さまざまな町が枯葉のようにぼくのまわりを
吹き抜けていきました、
色鮮やかではあっても枝から
吹きちぎられた木の葉のように。
どこかに足を止めたいとは思いましたが、
ぼくを追い立てる何かがあったのです。
それはいつも思いもかけぬときに、
不意に襲ってきました。
たとえば聴きなれた音楽の一節になったり、
あるいは透明なガラスのかけらになったり。
たとえば、ある見知らぬ町の夜の通りを、
話相手もなくひとりで歩いている。
ふと、香水を売る店の前を通りかかる。
明るいショー・ウィンドーいっぱいに、
色のついたガラスの瓶が並んでいる、
ほのかな色合いの小さな透き通った瓶が、
まるで打ち砕かれた虹の断片のように。
するといきなり姉の手が僕の肩に触れる。
僕は振り向いて、姉の目を見る。
ああ、ローラ、ローラ。
僕は姉さんをきっぱり捨てようとした、
そのつもりだったのにどうしても
姉さんのことが胸を離れないんだ。
僕はタバコを探す、通りを横切る、
映画館やバーに飛び込む、酒を飲む、
そばにいる見知らぬ人に話かける
・・・なんでもいい、姉さんのろうそくを
消してくれそうなことをやってみる。
だっていまは、すさまじい稲妻が世界を照らしているんだ!
そのろうそくを吹き消してくれ。
ローラ。
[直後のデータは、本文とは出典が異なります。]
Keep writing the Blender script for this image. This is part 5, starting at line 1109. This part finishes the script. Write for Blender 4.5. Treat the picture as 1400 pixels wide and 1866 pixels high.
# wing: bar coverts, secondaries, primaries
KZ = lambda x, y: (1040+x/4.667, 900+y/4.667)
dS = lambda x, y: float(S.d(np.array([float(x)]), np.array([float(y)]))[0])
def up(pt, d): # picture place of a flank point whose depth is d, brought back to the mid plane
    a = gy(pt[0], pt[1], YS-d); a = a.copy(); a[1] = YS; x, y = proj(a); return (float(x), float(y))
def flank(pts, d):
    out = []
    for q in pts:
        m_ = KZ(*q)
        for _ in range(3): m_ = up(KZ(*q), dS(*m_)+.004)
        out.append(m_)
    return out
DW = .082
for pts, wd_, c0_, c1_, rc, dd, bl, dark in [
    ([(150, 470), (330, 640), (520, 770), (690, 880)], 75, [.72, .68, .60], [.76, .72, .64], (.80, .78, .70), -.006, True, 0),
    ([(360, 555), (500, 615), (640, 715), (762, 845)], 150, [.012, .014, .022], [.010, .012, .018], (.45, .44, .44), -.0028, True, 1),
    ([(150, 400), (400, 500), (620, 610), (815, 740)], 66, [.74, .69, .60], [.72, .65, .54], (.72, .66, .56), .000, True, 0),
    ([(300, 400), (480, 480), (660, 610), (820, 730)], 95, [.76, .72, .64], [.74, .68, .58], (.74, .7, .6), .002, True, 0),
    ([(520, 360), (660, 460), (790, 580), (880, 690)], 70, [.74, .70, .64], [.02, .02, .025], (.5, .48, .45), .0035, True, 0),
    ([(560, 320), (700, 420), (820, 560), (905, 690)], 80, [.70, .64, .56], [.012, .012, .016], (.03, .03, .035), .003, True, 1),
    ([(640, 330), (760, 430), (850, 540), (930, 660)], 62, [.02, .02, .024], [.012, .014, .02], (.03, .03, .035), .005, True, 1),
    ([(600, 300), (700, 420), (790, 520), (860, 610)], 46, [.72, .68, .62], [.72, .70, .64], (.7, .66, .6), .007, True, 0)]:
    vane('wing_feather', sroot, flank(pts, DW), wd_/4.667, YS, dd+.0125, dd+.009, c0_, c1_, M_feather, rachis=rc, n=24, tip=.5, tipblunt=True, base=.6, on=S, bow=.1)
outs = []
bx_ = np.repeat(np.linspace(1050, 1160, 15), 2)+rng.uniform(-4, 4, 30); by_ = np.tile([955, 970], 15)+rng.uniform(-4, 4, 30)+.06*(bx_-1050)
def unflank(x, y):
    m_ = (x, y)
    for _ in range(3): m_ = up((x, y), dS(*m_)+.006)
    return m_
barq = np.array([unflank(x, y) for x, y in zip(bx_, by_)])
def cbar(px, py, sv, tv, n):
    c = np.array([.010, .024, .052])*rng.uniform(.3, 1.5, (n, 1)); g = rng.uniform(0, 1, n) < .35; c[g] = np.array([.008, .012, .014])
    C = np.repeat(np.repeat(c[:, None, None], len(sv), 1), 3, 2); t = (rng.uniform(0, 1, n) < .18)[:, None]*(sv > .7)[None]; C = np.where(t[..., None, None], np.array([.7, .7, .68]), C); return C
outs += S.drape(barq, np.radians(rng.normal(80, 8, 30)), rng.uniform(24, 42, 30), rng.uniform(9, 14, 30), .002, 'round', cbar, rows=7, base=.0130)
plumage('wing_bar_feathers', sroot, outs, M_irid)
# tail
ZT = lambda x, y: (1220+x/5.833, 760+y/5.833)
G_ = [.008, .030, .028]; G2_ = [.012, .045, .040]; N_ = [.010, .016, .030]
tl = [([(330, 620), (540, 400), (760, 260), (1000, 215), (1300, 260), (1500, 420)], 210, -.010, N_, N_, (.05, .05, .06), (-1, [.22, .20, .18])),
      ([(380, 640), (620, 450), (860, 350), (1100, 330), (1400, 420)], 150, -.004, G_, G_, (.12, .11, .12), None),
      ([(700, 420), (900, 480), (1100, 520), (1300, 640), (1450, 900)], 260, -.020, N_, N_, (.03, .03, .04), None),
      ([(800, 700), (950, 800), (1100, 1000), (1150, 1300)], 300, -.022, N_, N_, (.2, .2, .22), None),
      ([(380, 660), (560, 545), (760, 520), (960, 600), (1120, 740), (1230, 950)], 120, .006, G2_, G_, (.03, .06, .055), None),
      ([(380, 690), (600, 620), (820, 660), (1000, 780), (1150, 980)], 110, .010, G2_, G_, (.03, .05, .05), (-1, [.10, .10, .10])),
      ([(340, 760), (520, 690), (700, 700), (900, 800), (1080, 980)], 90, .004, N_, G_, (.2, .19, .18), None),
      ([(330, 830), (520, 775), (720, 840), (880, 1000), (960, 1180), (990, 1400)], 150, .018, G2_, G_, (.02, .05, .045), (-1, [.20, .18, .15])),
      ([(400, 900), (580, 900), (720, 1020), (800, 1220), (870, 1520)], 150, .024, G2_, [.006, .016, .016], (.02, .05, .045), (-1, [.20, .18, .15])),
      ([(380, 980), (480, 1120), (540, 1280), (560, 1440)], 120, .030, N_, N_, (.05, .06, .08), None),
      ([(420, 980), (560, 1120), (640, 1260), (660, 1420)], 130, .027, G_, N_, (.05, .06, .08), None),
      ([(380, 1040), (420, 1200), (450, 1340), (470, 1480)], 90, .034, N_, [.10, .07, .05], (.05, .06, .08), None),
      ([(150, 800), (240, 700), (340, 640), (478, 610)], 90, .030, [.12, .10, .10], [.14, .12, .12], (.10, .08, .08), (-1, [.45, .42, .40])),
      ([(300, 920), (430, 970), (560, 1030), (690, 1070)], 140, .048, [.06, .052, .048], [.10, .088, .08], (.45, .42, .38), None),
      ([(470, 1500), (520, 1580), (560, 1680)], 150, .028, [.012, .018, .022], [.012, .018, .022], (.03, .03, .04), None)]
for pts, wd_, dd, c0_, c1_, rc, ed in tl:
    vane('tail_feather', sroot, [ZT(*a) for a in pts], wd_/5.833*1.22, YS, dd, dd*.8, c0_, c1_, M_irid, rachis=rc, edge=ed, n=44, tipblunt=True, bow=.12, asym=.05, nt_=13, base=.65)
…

そして、さようなら。
「ガラスの動物園」の一番最後のトムの語りです。
家を飛び出してから、幾らか時が過ぎていて自分の想いを観客と共有することで、この物語は終わります。
トムというキャラクターはこのことが言いたいために、二時間近く物語を披露しているのです。
また、物語を通して今まで劇中の芝居で行われた出来事は全てトムの追憶であり、
心の中に取り巻くセンチメンタルなものです。
テネシー・ウィリアムスは冒頭でトムに、「この物語は追憶の世界である」と語らせています。
詩人として世に出ていきたい若者(トム)が家族を捨てて世界へ飛び出すことに対して
ずっと罪悪感を抱き続けていました。
ローラを置いて出て行くことに対しての葛藤がトムにはあって、
物語の終盤でようやく意を決して家を出て見たものの、ずっとお姉ちゃんのことが胸を離れないでいる。
このお姉ちゃんに対する罪悪感を観客の前で終わりにさせようとするトムの決意がこのモノローグです。
心を打つ素晴らしいモノローグです。
「ガラスの動物園」を演じた有名俳優たち

エイミー・アダムス
役名:アマンダ
2022年:ウエスト・エンド
エイミー・アダムにとってWEST ENDデビュー作品

ジェシカ・ラング
役名:アマンダ
2005年:ロンドンアポロシアター

ジョン・マルコビッチ
役名:トム
1987年:フィルム
ポール・ニューマンが監督した「ガラスの動物園」にマルコビッチが出演しています。